Niet iedereen is op de hoogte hoe je meerdere treinen gelijktijdig op dezelfde rails kan laten rijden en hoe de rijrichting geschakeld wordt. Ik zal een poging doen dit uit te leggen aan de hand van de tekening:
Onderstaand verhaal is niet meer de huidige schakeling, maar is prima voor uitleg hoe één en ander werkt.
De totale voeding bestaat uit 3x regelbare voedingen (kosten +/- € 10,00 per stuk, excl. trafo) Op de voedingen zitten instelpotmeters van 4K7. Deze heb ik verwijderd en vervangen door schuifpotmeters van 1K-lineair en in de regelkasten gebouwd.
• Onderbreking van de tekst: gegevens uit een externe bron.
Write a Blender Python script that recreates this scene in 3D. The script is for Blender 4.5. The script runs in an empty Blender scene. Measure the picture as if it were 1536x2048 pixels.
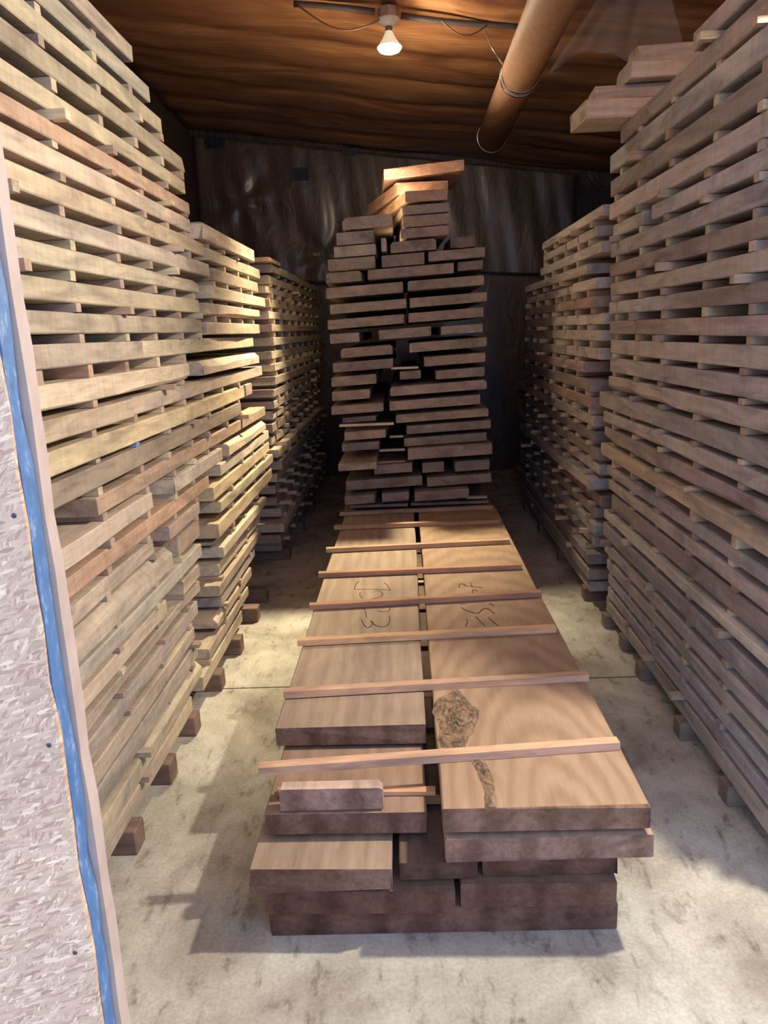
import bpy, bmesh, math, random, zlib
from mathutils import Vector, Matrix

rnd = random.Random(7)
COL = bpy.context.scene.collection
PI = math.pi

# ------------------------------------------------------------------ camera
F, W, H = 1538.0, 1536.0, 2048.0
CAM = Vector((0, 0, 1.65))
_p, _y, _r = math.radians(13.2), math.radians(2.1), math.radians(2.6)
_f = Vector((-math.sin(_y) * math.cos(_p), math.cos(_y) * math.cos(_p), -math.sin(_p)))
_r0 = Vector((math.cos(_y), math.sin(_y), 0))
_u0 = _r0.cross(_f)
CR = _r0 * math.cos(_r) - _u0 * math.sin(_r)
CU = _u0 * math.cos(_r) + _r0 * math.sin(_r)


def on(ax, val, x, y):
    d = _f * F + CR * (x - W / 2) - CU * (y - H / 2)
    return CAM + d * ((val - CAM[ax]) / d[ax])


def projx(p):
    v = Vector(p) - CAM
    return W / 2 + F * v.dot(CR) / v.dot(_f)


def y_at(X, z, px):
    """distance Y along a plank face at height z whose end shows at image column px"""
    lo, hi = 0.9, 14.0
    inc = projx((X, hi, z)) > projx((X, lo, z))
    for _ in range(50):
        m = (lo + hi) / 2
        if (projx((X, m, z)) < px) == inc:
            lo = m
        else:
            hi = m
    return (lo + hi) / 2


cd = bpy.data.cameras.new('camera')
cd.sensor_fit = 'VERTICAL'
cd.sensor_height = 36
cd.lens = F / H * 36
cd.clip_start = 0.02
cam = bpy.data.objects.new('camera', cd)
M = Matrix((CR, CU, -_f)).transposed().to_4x4()
M.translation = CAM
cam.matrix_world = M
COL.objects.link(cam)
sc = bpy.context.scene
sc.camera = cam
sc.view_settings.view_transform = 'Standard'
sc.view_settings.look = 'None'
sc.view_settings.gamma = 1
sc.view_settings.use_curve_mapping = False
sc.view_settings.exposure = 0.0
sc.cycles.use_denoising = True
sc.cycles.max_bounces = 6

# ------------------------------------------------------------------ materials
def nt(name):
    m = bpy.data.materials.new(name)
    m.use_nodes = True
    n = m.node_tree
    n.nodes.clear()
    out = n.nodes.new('ShaderNodeOutputMaterial')
    b = n.nodes.new('ShaderNodeBsdfPrincipled')
    n.links.new(b.outputs[0], out.inputs[0])
    return m, n, b


def node(n, t, **kw):
    x = n.nodes.new(t)
    for k, v in kw.items():
        if k.startswith('i_'):
            key = k[2:]
            x.inputs[int(key) if key.isdigit() else key].default_value = v
        else:
            setattr(x, k, v)
    return x


def ramp(n, stops):
    r = n.nodes.new('ShaderNodeValToRGB')
    e = r.color_ramp.elements
    while len(e) > 1:
        e.remove(e[-1])
    e[0].position, e[0].color = stops[0][0], (*stops[0][1], 1)
    for p, c in stops[1:]:
        q = e.new(p)
        q.color = (*c, 1)
    return r


def g(v):
    return (v, v, v)


def mul(n, a, b, fac=1.0, mode='MULTIPLY'):
    x = n.nodes.new('ShaderNodeMix')
    x.data_type = 'RGBA'
    x.blend_type = mode
    x.inputs[0].default_value = fac
    n.links.new(a, x.inputs[6])
    n.links.new(b, x.inputs[7])
    return x.outputs[2]


def bump(n, b, h, strength, dist):
    x = node(n, 'ShaderNodeBump', i_Strength=strength, i_Distance=dist)
    n.links.new(h, x.inputs['Height'])
    n.links.new(x.outputs[0], b.inputs['Normal'])


def coords(n, scale, rand=True, src='Object'):
    tc = node(n, 'ShaderNodeTexCoord')
    v = tc.outputs[src]
    if rand:
        oi = node(n, 'ShaderNodeObjectInfo')
        ml = node(n, 'ShaderNodeMath', operation='MULTIPLY', i_1=53.0)
        n.links.new(oi.outputs['Random'], ml.inputs[0])
        ad = node(n, 'ShaderNodeVectorMath', operation='ADD')
        n.links.new(v, ad.inputs[0])
        n.links.new(ml.outputs[0], ad.inputs[1])
        v = ad.outputs[0]
    mp = node(n, 'ShaderNodeMapping')
    mp.inputs['Scale'].default_value = scale
    n.links.new(v, mp.inputs[0])
    return mp.outputs[0]


def noise(n, vec, scale, detail=4, rough=0.55, dist=0.0):
    x = node(n, 'ShaderNodeTexNoise', i_Scale=scale, i_Detail=detail, i_Roughness=rough, i_Distortion=dist)
    n.links.new(vec, x.inputs['Vector'])
    return x.outputs[0]


def wood(name, along='Y', saw=True, contrast=0.35, rough=0.85, rings=0.0, blotch=1.0, factor=None, centre=None, stretch=0.10, rscale=5.0, rdist=5.0):
    """sawn timber: the tone is the object's own colour, grain runs along the plank"""
    m, n, b = nt(name)
    oi = node(n, 'ShaderNodeObjectInfo')
    sl = {'Y': (1, 0.09, 1), 'X': (0.09, 1, 1)}[along]
    v = coords(n, sl)
    fine = noise(n, v, 55, 5, 0.6, 0.6)
    r1 = ramp(n, [(0.25, g(1 - contrast)), (0.75, g(1 + contrast * 0.4))])
    n.links.new(fine, r1.inputs[0])
    vb = coords(n, {'Y': (1, 0.35, 1.6), 'X': (0.35, 1, 1.6)}[along])
    blot = noise(n, vb, 6.5, 4, 0.6, 1.0)
    r2 = ramp(n, [(0.28, (0.58, 0.56, 0.57)), (0.5, (0.95, 0.94, 0.93)), (0.72, (1.22, 1.18, 1.12))])
    n.links.new(blot, r2.inputs[0])
    c = mul(n, oi.outputs['Color'], r1.outputs[0])
    c = mul(n, c, r2.outputs[0], blotch)
    if factor:
        rgb = node(n, 'ShaderNodeRGB')
        rgb.outputs[0].default_value = (*factor, 1)
        c = mul(n, c, rgb.outputs[0])
    hgt = fine
    if rings:
        vr = coords(n, (1.0, stretch, 0.3), rand=centre is None)
        if centre:
            vr.node.inputs['Location'].default_value = centre
        w = node(n, 'ShaderNodeTexWave', wave_type='RINGS', rings_direction='Z', i_Scale=rscale, i_Distortion=rdist, i_Detail=2.5)
        w.inputs['Detail Scale'].default_value = 1.6
        n.links.new(vr, w.inputs['Vector'])
        r3 = ramp(n, [(0.0, (1 - rings, 1 - rings * 1.15, 1 - rings * 1.3)), (0.6, g(1.0)), (1.0, g(1.06))])
        n.links.new(w.outputs[0], r3.inputs[0])
        c = mul(n, c, r3.outputs[0])
    if saw:
        vs = coords(n, {'Y': (0.08, 1, 0.12), 'X': (1, 0.08, 0.12)}[along])
        s = noise(n, vs, 42, 3, 0.6)
        r4 = ramp(n, [(0.35, g(0.91)), (0.6, g(1.03))])
        n.links.new(s, r4.inputs[0])
        c = mul(n, c, r4.outputs[0])
        ad = node(n, 'ShaderNodeMath', operation='ADD')
        n.links.new(fine, ad.inputs[0])
        n.links.new(s, ad.inputs[1])
        hgt = ad.outputs[0]
    n.links.new(c, b.inputs['Base Color'])
    b.inputs['Roughness'].default_value = rough
    b.inputs['Specular IOR Level'].default_value = 0.25
    bump(n, b, hgt, 0.45, 0.004)
    return m


M_PLANK = wood('sawn_plank', contrast=0.24)
M_SLAB = wood('planed_slab', saw=False, contrast=0.16, rough=0.6, rings=0.10, blotch=0.55)
M_FIGURE = wood('figured_slab', saw=False, contrast=0.14, rough=0.6, rings=0.14, blotch=0.3, centre=(-0.05, 0.50, 0.0), stretch=0.26, rscale=6.5, rdist=3.6)
M_END = wood('end_grain', saw=False, contrast=0.4, rough=0.9, rings=0.3, factor=(0.72, 0.60, 0.60), stretch=1.0, rscale=3.0, rdist=4.0)
M_STICK = wood('spacer_wood', along='X', saw=False, contrast=0.28, rough=0.8)


def m_bark():
    m, n, b = nt('bark')
    v = coords(n, (1, 0.6, 1))
    a = noise(n, v, 38, 6, 0.7, 1.2)
    r = ramp(n, [(0.34, (0.07, 0.05, 0.04)), (0.48, (0.26, 0.17, 0.10)), (0.68, (0.50, 0.33, 0.20))])
    n.links.new(a, r.inputs[0])
    n.links.new(r.outputs[0], b.inputs['Base Color'])
    b.inputs['Roughness'].default_value = 0.95
    bump(n, b, a, 1.0, 0.02)
    return m


def m_floor():
    m, n, b = nt('stained_concrete')
    v = coords(n, (1, 1, 1), rand=False)
    big = noise(n, v, 2.2, 5, 0.6, 0.6)
    r = ramp(n, [(0.28, (0.27, 0.24, 0.19)), (0.42, (0.42, 0.385, 0.315)), (0.58, (0.58, 0.55, 0.46)), (0.78, (0.68, 0.66, 0.57))])
    n.links.new(big, r.inputs[0])
    v2 = coords(n, (1, 0.4, 1), rand=False)
    spots = noise(n, v2, 16, 6, 0.68, 0.3)
    r2 = ramp(n, [(0.30, (0.45, 0.40, 0.36)), (0.44, g(0.92)), (0.7, g(1.08))])
    n.links.new(spots, r2.inputs[0])
    c = mul(n, r.outputs[0], r2.outputs[0])
    vd = node(n, 'ShaderNodeTexVoronoi', i_Scale=6.0)
    vd.feature = 'F1'
    n.links.new(v, vd.inputs['Vector'])
    r3 = ramp(n, [(0.02, g(0.35)), (0.07, g(1.0))])
    n.links.new(vd.outputs['Distance'], r3.inputs[0])
    c = mul(n, c, r3.outputs[0], 0.8)
    fine = noise(n, v, 90, 3, 0.6)
    r4 = ramp(n, [(0.3, g(0.82)), (0.7, g(1.1))])
    n.links.new(fine, r4.inputs[0])
    c = mul(n, c, r4.outputs[0])
    n.links.new(c, b.inputs['Base Color'])
    b.inputs['Roughness'].default_value = 0.9
    b.inputs['Specular IOR Level'].default_value = 0.2
    bump(n, b, fine, 0.25, 0.004)
    return m


def m_osb():
    m, n, b = nt('strand_board')
    cols = None
    hs = None
    for i, (rot, sc_) in enumerate([(0.5, (95, 95, 560)), (-0.9, (520, 95, 110)), (1.3, (110, 110, 600)), (-0.2, (620, 110, 120)), (0.9, (100, 90, 520)), (-1.25, (480, 90, 95))]):
        tc = node(n, 'ShaderNodeTexCoord')
        mp = node(n, 'ShaderNodeMapping')
        mp.inputs['Rotation'].default_value = (0, rot, 0)
        n.links.new(tc.outputs['Object'], mp.inputs[0])
        mp2 = node(n, 'ShaderNodeMapping')
        mp2.inputs['Scale'].default_value = sc_
        n.links.new(mp.outputs[0], mp2.inputs[0])
        vo = node(n, 'ShaderNodeTexVoronoi', i_Scale=1.0)
        n.links.new(mp2.outputs[0], vo.inputs['Vector'])
        sep = node(n, 'ShaderNodeSeparateColor')
        n.links.new(vo.outputs['Color'], sep.inputs[0])
        r = ramp(n, [(0.0, (0.44, 0.26, 0.15)), (0.35, (0.60, 0.39, 0.235)), (0.8, (0.70, 0.465, 0.285)), (1.0, (0.90, 0.66, 0.42))])
        n.links.new(sep.outputs[0], r.inputs[0])
        if cols is None:
            cols, hs = r.outputs[0], sep.outputs[1]
        else:
            mx = n.nodes.new('ShaderNodeMix')
            mx.data_type = 'RGBA'
            st = ramp(n, [(0.45, g(0)), (0.5, g(1))])
            n.links.new(sep.outputs[2], st.inputs[0])
            n.links.new(st.outputs[0], mx.inputs[0])
            n.links.new(cols, mx.inputs[6])
            n.links.new(r.outputs[0], mx.inputs[7])
            cols = mx.outputs[2]
    v = coords(n, (1, 1, 1), rand=False)
    bl = noise(n, v, 5, 4, 0.6)
    rr = ramp(n, [(0.3, (0.86, 0.83, 0.86)), (0.7, (1.06, 1.04, 1.02))])
    n.links.new(bl, rr.inputs[0])
    cols = mul(n, cols, rr.outputs[0])
    n.links.new(cols, b.inputs['Base Color'])
    b.inputs['Roughness'].default_value = 0.75
    bump(n, b, hs, 0.35, 0.0015)
    return m


def m_foam():
    m, n, b = nt('blue_foam')
    v = coords(n, (1, 1, 0.5), rand=False)
    a = noise(n, v, 70, 4, 0.7)
    r = ramp(n, [(0.35, (0.055, 0.13, 0.26)), (0.56, (0.085, 0.18, 0.34)), (0.70, (0.33, 0.40, 0.46))])
    n.links.new(a, r.inputs[0])
    n.links.new(r.outputs[0], b.inputs['Base Color'])
    b.inputs['Roughness'].default_value = 0.6
    bump(n, b, a, 0.5, 0.004)
    return m


def m_film(name, c0, c1, rough, coat, bs, sc_=(1, 1, 1), nscale=3.0):
    """kraft facing under wrinkled clear plastic"""
    m, n, b = nt(name)
    v = coords(n, sc_, rand=False)
    a = noise(n, v, nscale, 5, 0.6, 1.2)
    r = ramp(n, [(0.3, c0), (0.7, c1)])
    n.links.new(a, r.inputs[0])
    n.links.new(r.outputs[0], b.inputs['Base Color'])
    b.inputs['Roughness'].default_value = rough
    b.inputs['Coat Weight'].default_value = coat
    b.inputs['Coat Roughness'].default_value = 0.22
    w = noise(n, v, nscale * 2.3, 4, 0.6, 2.5)
    bump(n, b, w, bs, 0.05)
    return m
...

De reden van de waarde van 1 K is dat je met de gebruikte trafo’s de snelheid van de treinen een beetje in de hand houdt. De uitgang van de voeding is verbonden met een twee-polige wisselschakelaar. Omdat wij op drie verschillende plaatsen de treinen kunnen bedienen hebben wij geen schakelaars toegepast maar relais.
Deze relais worden in de huidige situatie aangestuurd door een stuk elektronica.
De drie schakelaars worden met één poot aan elkaar verbonden en aan de middenrails aangesloten. Zie de stippellijn.
De andere poot van schakelaar S1 is verbonden met de rechter rails en bediend motor M1, de linker rails via schakelaar S2 en bediend motor M2 en de bovenleiding via schakelaar S3 en bediend motor M3. Alle motoren hebben dus één gemeenschappelijke retourleiding via de middenrails.
Afhankelijk van de stand van de schakelaar is de rails of bovenleiding dus positief of negatief ten opzichte van de middenrails.
Om kortsluiting te voorkomen moet elke regelbare voeding een eigen trafo hebben of een trafo gebruiken met meerdere gescheiden wikkelingen. Wij hebben gebruik gemaakt van een trafo met twee wikkelingen en een trafo met één wikkeling.
De spanningsregelaar (de “transistor” op de print) is op een koelplaat gemonteerd. Meerdere regelaars op één koelplaat kan, maar dan wel geïsoleerd monteren zodat ze elektrisch geen verbinding met elkaar hebben.